Why is the infinite sphere contractible?

Question

Why is the infinite sphere contractible?

I know a proof from Hatcher p. 88, but I don't understand how this is possible. I really understand the statement and the proof, but in my imagination this is weird.

Thanks for your help.

Answer 1

I think one way of thinking about this is from the point of view of homotopy groups. The sphere $\mathbb{S}^n$ is $n$-connected, i.e., the connectivity of the $n$-sphere increases as $n$ increases. Of course, by definition $\mathbb{S}^{\infty}=\bigcup_{n=1}^{\infty} \mathbb{S}^n$ (more precisely, the direct limit should replace the union but you understand what I mean) so all homotopy groups of $\mathbb{S}^{\infty}$ vanish. Therefore, $\mathbb{S}^{\infty}$ is weakly contractible but by Whitehead's theorem, this is equivalent to contractibility.

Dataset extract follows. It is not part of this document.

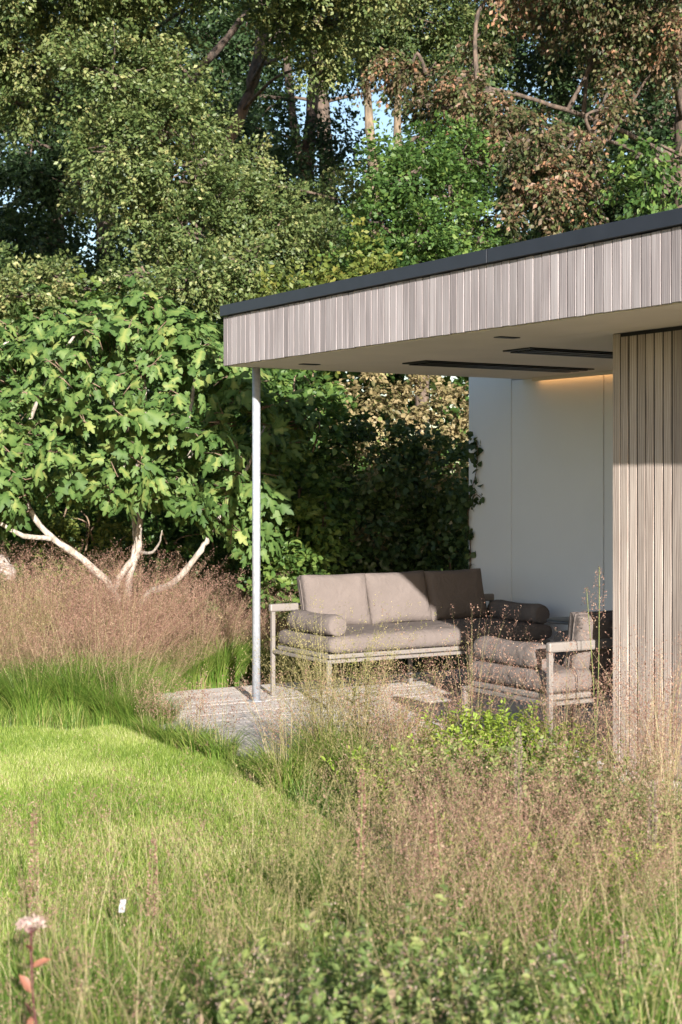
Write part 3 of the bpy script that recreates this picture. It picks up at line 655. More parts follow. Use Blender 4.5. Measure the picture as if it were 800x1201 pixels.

I'd just like to emphasise the key point that high dimensional spheres are extremely connected and so you'd naturally expect that $\mathbb{S}^{\infty}$, the "highest dimension" sphere of them all, should be contractible!

I hope this helps!

Answer 2

I like to think of this in term of classifying spaces (I don't know which proof Hatcher presents). The category with two objects and an isomorphism between them (aka: the free-living isomorphism) is a contractible category, i.e., it is equivalent to a terminal category. Now, the classifying space of the free-living iso is easily seen to be the infinite dimensional sphere. So now the categorical equivalence between the free-living iso and a terminal category means the infinite dimension sphere is homotopic to the classifying space of a terminal category, namely a point.